Goal:
Quote all of the data below exactly, please.

++++ Source excerpt

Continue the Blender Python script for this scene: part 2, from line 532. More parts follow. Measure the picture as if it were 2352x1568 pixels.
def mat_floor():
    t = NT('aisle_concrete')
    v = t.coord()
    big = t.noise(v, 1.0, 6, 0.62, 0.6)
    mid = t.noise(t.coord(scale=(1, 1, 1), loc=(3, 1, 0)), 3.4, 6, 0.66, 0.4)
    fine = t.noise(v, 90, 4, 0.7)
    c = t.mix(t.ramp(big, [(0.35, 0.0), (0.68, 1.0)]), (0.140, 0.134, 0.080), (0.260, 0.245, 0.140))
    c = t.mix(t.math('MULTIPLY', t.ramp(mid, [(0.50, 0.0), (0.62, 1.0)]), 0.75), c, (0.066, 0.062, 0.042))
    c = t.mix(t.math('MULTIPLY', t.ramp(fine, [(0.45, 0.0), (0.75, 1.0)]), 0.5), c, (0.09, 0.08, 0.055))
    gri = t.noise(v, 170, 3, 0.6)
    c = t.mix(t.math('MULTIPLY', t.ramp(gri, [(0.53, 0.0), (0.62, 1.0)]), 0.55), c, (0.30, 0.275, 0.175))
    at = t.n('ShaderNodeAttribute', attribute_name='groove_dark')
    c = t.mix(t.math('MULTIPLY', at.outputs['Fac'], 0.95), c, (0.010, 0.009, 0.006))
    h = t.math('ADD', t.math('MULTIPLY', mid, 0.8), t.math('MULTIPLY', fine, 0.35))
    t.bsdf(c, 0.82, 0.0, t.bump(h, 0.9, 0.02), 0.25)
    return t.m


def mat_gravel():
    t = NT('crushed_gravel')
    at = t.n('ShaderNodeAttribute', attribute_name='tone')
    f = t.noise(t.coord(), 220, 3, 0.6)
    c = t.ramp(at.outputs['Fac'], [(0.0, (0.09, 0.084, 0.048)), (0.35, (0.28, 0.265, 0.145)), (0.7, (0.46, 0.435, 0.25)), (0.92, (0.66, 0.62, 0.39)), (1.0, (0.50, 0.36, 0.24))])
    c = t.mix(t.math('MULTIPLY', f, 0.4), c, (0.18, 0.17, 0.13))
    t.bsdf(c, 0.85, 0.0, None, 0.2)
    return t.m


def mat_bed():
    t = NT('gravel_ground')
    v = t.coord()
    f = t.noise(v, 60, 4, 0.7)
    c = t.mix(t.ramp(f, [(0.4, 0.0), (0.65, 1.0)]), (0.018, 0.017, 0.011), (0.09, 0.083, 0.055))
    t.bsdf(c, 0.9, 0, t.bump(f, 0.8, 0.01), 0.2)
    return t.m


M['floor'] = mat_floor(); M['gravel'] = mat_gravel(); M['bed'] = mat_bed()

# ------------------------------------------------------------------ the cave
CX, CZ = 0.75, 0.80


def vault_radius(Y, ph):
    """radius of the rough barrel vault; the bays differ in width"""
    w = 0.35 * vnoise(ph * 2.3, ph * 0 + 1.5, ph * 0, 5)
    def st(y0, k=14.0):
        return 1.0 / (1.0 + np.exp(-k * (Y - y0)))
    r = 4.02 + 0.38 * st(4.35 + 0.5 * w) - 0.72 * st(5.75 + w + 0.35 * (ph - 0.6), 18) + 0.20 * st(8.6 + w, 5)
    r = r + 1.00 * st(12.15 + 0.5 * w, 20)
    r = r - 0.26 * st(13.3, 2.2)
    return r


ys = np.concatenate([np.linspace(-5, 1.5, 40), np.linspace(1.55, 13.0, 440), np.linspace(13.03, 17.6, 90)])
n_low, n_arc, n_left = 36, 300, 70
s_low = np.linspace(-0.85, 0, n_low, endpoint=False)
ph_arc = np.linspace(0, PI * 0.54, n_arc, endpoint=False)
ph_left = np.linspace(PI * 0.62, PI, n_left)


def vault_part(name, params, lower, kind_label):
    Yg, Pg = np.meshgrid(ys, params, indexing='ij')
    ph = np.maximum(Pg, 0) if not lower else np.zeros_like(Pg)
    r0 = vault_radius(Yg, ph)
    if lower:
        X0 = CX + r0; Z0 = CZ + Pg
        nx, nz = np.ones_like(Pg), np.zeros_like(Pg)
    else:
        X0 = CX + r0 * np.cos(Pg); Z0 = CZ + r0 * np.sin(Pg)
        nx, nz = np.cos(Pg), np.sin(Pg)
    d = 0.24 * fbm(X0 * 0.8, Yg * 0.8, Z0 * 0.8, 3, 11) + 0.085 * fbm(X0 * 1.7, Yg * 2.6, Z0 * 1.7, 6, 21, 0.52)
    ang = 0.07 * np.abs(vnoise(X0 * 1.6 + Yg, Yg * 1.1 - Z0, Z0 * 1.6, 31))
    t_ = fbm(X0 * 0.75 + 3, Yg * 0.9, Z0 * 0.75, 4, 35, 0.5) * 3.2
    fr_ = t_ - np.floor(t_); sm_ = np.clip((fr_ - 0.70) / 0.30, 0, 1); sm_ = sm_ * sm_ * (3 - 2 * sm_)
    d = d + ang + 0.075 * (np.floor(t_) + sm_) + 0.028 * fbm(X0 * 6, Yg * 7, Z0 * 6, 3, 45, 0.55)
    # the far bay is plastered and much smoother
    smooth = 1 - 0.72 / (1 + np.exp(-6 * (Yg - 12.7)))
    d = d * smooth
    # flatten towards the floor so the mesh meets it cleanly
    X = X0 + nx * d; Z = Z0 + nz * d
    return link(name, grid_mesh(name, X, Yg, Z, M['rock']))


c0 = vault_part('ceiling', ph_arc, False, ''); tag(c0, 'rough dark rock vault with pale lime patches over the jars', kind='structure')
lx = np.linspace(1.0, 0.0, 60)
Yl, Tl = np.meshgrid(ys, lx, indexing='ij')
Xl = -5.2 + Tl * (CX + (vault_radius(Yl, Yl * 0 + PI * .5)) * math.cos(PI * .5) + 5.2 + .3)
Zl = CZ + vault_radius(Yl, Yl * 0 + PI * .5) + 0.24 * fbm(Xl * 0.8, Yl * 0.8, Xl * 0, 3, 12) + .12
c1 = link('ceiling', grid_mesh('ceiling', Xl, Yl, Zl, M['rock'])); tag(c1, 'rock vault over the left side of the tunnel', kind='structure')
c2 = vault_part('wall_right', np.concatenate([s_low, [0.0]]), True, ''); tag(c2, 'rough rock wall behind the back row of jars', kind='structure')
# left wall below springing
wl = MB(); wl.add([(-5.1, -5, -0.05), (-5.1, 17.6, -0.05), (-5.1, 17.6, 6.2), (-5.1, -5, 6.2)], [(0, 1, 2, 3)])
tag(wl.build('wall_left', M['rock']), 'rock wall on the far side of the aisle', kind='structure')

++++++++

Output below:
Continue the Blender Python script for this scene: part 2, from line 532. More parts follow. Measure the picture as if it were 2352x1568 pixels.
def mat_floor():
    t = NT('aisle_concrete')
    v = t.coord()
    big = t.noise(v, 1.0, 6, 0.62, 0.6)
    mid = t.noise(t.coord(scale=(1, 1, 1), loc=(3, 1, 0)), 3.4, 6, 0.66, 0.4)
    fine = t.noise(v, 90, 4, 0.7)
    c = t.mix(t.ramp(big, [(0.35, 0.0), (0.68, 1.0)]), (0.140, 0.134, 0.080), (0.260, 0.245, 0.140))
    c = t.mix(t.math('MULTIPLY', t.ramp(mid, [(0.50, 0.0), (0.62, 1.0)]), 0.75), c, (0.066, 0.062, 0.042))
    c = t.mix(t.math('MULTIPLY', t.ramp(fine, [(0.45, 0.0), (0.75, 1.0)]), 0.5), c, (0.09, 0.08, 0.055))
    gri = t.noise(v, 170, 3, 0.6)
    c = t.mix(t.math('MULTIPLY', t.ramp(gri, [(0.53, 0.0), (0.62, 1.0)]), 0.55), c, (0.30, 0.275, 0.175))
    at = t.n('ShaderNodeAttribute', attribute_name='groove_dark')
    c = t.mix(t.math('MULTIPLY', at.outputs['Fac'], 0.95), c, (0.010, 0.009, 0.006))
    h = t.math('ADD', t.math('MULTIPLY', mid, 0.8), t.math('MULTIPLY', fine, 0.35))
    t.bsdf(c, 0.82, 0.0, t.bump(h, 0.9, 0.02), 0.25)
    return t.m


def mat_gravel():
    t = NT('crushed_gravel')
    at = t.n('ShaderNodeAttribute', attribute_name='tone')
    f = t.noise(t.coord(), 220, 3, 0.6)
    c = t.ramp(at.outputs['Fac'], [(0.0, (0.09, 0.084, 0.048)), (0.35, (0.28, 0.265, 0.145)), (0.7, (0.46, 0.435, 0.25)), (0.92, (0.66, 0.62, 0.39)), (1.0, (0.50, 0.36, 0.24))])
    c = t.mix(t.math('MULTIPLY', f, 0.4), c, (0.18, 0.17, 0.13))
    t.bsdf(c, 0.85, 0.0, None, 0.2)
    return t.m


def mat_bed():
    t = NT('gravel_ground')
    v = t.coord()
    f = t.noise(v, 60, 4, 0.7)
    c = t.mix(t.ramp(f, [(0.4, 0.0), (0.65, 1.0)]), (0.018, 0.017, 0.011), (0.09, 0.083, 0.055))
    t.bsdf(c, 0.9, 0, t.bump(f, 0.8, 0.01), 0.2)
    return t.m


M['floor'] = mat_floor(); M['gravel'] = mat_gravel(); M['bed'] = mat_bed()

# ------------------------------------------------------------------ the cave
CX, CZ = 0.75, 0.80


def vault_radius(Y, ph):
    """radius of the rough barrel vault; the bays differ in width"""
    w = 0.35 * vnoise(ph * 2.3, ph * 0 + 1.5, ph * 0, 5)
    def st(y0, k=14.0):
        return 1.0 / (1.0 + np.exp(-k * (Y - y0)))
    r = 4.02 + 0.38 * st(4.35 + 0.5 * w) - 0.72 * st(5.75 + w + 0.35 * (ph - 0.6), 18) + 0.20 * st(8.6 + w, 5)
    r = r + 1.00 * st(12.15 + 0.5 * w, 20)
    r = r - 0.26 * st(13.3, 2.2)
    return r


ys = np.concatenate([np.linspace(-5, 1.5, 40), np.linspace(1.55, 13.0, 440), np.linspace(13.03, 17.6, 90)])
n_low, n_arc, n_left = 36, 300, 70
s_low = np.linspace(-0.85, 0, n_low, endpoint=False)
ph_arc = np.linspace(0, PI * 0.54, n_arc, endpoint=False)
ph_left = np.linspace(PI * 0.62, PI, n_left)


def vault_part(name, params, lower, kind_label):
    Yg, Pg = np.meshgrid(ys, params, indexing='ij')
    ph = np.maximum(Pg, 0) if not lower else np.zeros_like(Pg)
    r0 = vault_radius(Yg, ph)
    if lower:
        X0 = CX + r0; Z0 = CZ + Pg
        nx, nz = np.ones_like(Pg), np.zeros_like(Pg)
    else:
        X0 = CX + r0 * np.cos(Pg); Z0 = CZ + r0 * np.sin(Pg)
        nx, nz = np.cos(Pg), np.sin(Pg)
    d = 0.24 * fbm(X0 * 0.8, Yg * 0.8, Z0 * 0.8, 3, 11) + 0.085 * fbm(X0 * 1.7, Yg * 2.6, Z0 * 1.7, 6, 21, 0.52)
    ang = 0.07 * np.abs(vnoise(X0 * 1.6 + Yg, Yg * 1.1 - Z0, Z0 * 1.6, 31))
    t_ = fbm(X0 * 0.75 + 3, Yg * 0.9, Z0 * 0.75, 4, 35, 0.5) * 3.2
    fr_ = t_ - np.floor(t_); sm_ = np.clip((fr_ - 0.70) / 0.30, 0, 1); sm_ = sm_ * sm_ * (3 - 2 * sm_)
    d = d + ang + 0.075 * (np.floor(t_) + sm_) + 0.028 * fbm(X0 * 6, Yg * 7, Z0 * 6, 3, 45, 0.55)
    # the far bay is plastered and much smoother
    smooth = 1 - 0.72 / (1 + np.exp(-6 * (Yg - 12.7)))
    d = d * smooth
    # flatten towards the floor so the mesh meets it cleanly
    X = X0 + nx * d; Z = Z0 + nz * d
    return link(name, grid_mesh(name, X, Yg, Z, M['rock']))


c0 = vault_part('ceiling', ph_arc, False, ''); tag(c0, 'rough dark rock vault with pale lime patches over the jars', kind='structure')
lx = np.linspace(1.0, 0.0, 60)
Yl, Tl = np.meshgrid(ys, lx, indexing='ij')
Xl = -5.2 + Tl * (CX + (vault_radius(Yl, Yl * 0 + PI * .5)) * math.cos(PI * .5) + 5.2 + .3)
Zl = CZ + vault_radius(Yl, Yl * 0 + PI * .5) + 0.24 * fbm(Xl * 0.8, Yl * 0.8, Xl * 0, 3, 12) + .12
c1 = link('ceiling', grid_mesh('ceiling', Xl, Yl, Zl, M['rock'])); tag(c1, 'rock vault over the left side of the tunnel', kind='structure')
c2 = vault_part('wall_right', np.concatenate([s_low, [0.0]]), True, ''); tag(c2, 'rough rock wall behind the back row of jars', kind='structure')
# left wall below springing
wl = MB(); wl.add([(-5.1, -5, -0.05), (-5.1, 17.6, -0.05), (-5.1, 17.6, 6.2), (-5.1, -5, 6.2)], [(0, 1, 2, 3)])
tag(wl.build('wall_left', M['rock']), 'rock wall on the far side of the aisle', kind='structure')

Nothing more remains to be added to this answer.